#5 規格/インタフェースについて(概要)

サマリ

想定読者:初学者の方+α / 想定時間:10分~15分程度
 第5回目のテーマは、規格に基づくインタフェースについて取り上げたいと思います。具体的な規格名も触れていきますので、聞きなじみのない単語も登場すると思いますが、この回では雰囲気だけを掴んでもらえれば大丈夫です。


#1 聞きなじみのあるUSBやHDMIも規格の一つ

 前回、マザーボードに触れた際には既に情報(データ)が入ってきている想定で進めていました。今回は、その部分の深堀として、具体的にどのように連携しているかに触れていきたいと思います。
 結論を先に記載すると、全て規格に基づいた接続端子が用意されており、その接続端子を通して情報のやり取りを実施しています。もし、何もルールが定まってない状況を考えてみると、利用者は一から接続の通信方式やコネクタの形状などを決めなければならないので、かなり労力のかかる作業になりそうだと想像できますね。ですから、よほど特殊な事情が無い限り、規格をフルに活用しています。

あまり難しく考えることはなく、例えば、スマホの充電ケーブルに採用されているUSBも規格のひとつです。(右図参照)。USBは、Universal Serial Bus(ユニバーサル・シリアル・バス)の略で、名称からも何に使うかは特に定義されておらず、”シリアル通信を用いた線”ぐらいの規格となっています。(※シリアル通信については別途触れたいと思います)。規格はあくまで通信方式しか定義してないため、だからこそUSBの使われ方は多種多様であり、様々な機器が相互通信する際によく使われています。

例:ANKER製 USBケーブル

また、テレビやディスプレイと接続する際に良く用いられるHDMIケーブルのHDMIも規格名です。(右図参照)。HDMIは、High-Definition Multimedia Interface(高細度・マルチメディア・インターフェース)の略で、USB同様こちらも名称からは何に使うか明言されておらず、高精度・マルチメディアとあるので、どこか映像系に強い規格のように推測できますよね。
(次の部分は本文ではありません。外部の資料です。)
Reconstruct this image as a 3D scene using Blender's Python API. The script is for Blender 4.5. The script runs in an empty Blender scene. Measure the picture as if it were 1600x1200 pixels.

HDMIも使われ方は多種多様であり、様々な機器が相互通信する際によく使われています。(※通信方式など具体的な内容は別途触れたいと思います)

例:BUFFARO製HDMIケーブル

#2 マザーボード内部の接続も規格で統一されている

 前回、例示したマザーボードの中にも規格が出てきていました。“スロット“と書いた部分は全て規格を活用した接続方式になっています。

ハードディスク(HDD)との接続と吹き出しに書いていた部分のマザーボードをよく見てみると、SATAという文字が彫られています。SATAとは、Serial Advanced Technology Attachment(シリアルATA)の略で、またシリアルという言葉が出てきましたが、ここでは、ひとまずハードディスクとつなぐ際によく使う規格なんだという認識だけで大丈夫です。参考までに、右図がコネクタに接続するケーブルになります。

例:サンワサプライ製 SATAケーブル

もう一つの”スロット”の言葉はメモリの部分に書いていました。こちらはケーブルが存在せず、直接基板と基板をがちゃっとはめるタイプの接続方針を採用しています。右図にメモリのサンプルを載せていますが、下の方に金色に光っている鍵盤のような部分があると思います。こちらの面を直接マザーボードに差し込むことでケーブル無しに接続しています。規格としては、PCI-Express:Peripheral Component Interconnect-Express(PCIe)の略で、”ピーシーアイエクスプレス”などと呼びますが、かなりマニアックなのでこのへんにしておきます。

例:Samsung製メモリ

#3 規格に基づいているから各々に生産できる

 何回も出ているフレーズですが、重要なので繰り返しています。インプット/アウトプットが明確に定義されているからこそ、互換性を担保しつつ、それぞれの会社が各々に開発・生産できるわけですね。
 上記ではイメージをわかりやすくケーブルでお伝えしていますが、実際にはケーブルが通信のやり取りをしているわけではありません。ケーブルはあくまで通信路(道路)であり、その両方の末端に通信を制御するチップがいて、相互でやりとりしているわけです。このチップの中に規格に基づいた制御機構(仕組み)が搭載されています
 なお、この規格の制定に向けて様々な企業がアライアンスを組んでいます。例えば、USBの参加者は、Apple, HP(ヒューレット・パッカード), Intel, Microsoft, Renesasなど、IT業界では有名な企業が数多く参画しています。(参照先:https://www.usb.org/members)。だからこそ、USBはここまで普及していますし、規格自体も廃れずに時代の流れとともに更新されてきていますね。(USB 2.0/3.0/Type-C…など、様々なUSBの種類を耳にしたことがあるのではないでしょうか)
 規格の制定に向けた活動や、規格自体の通信の仕組みなど、まだまだ深堀出来る部分は多々ありますが、また追々見ていきましょう。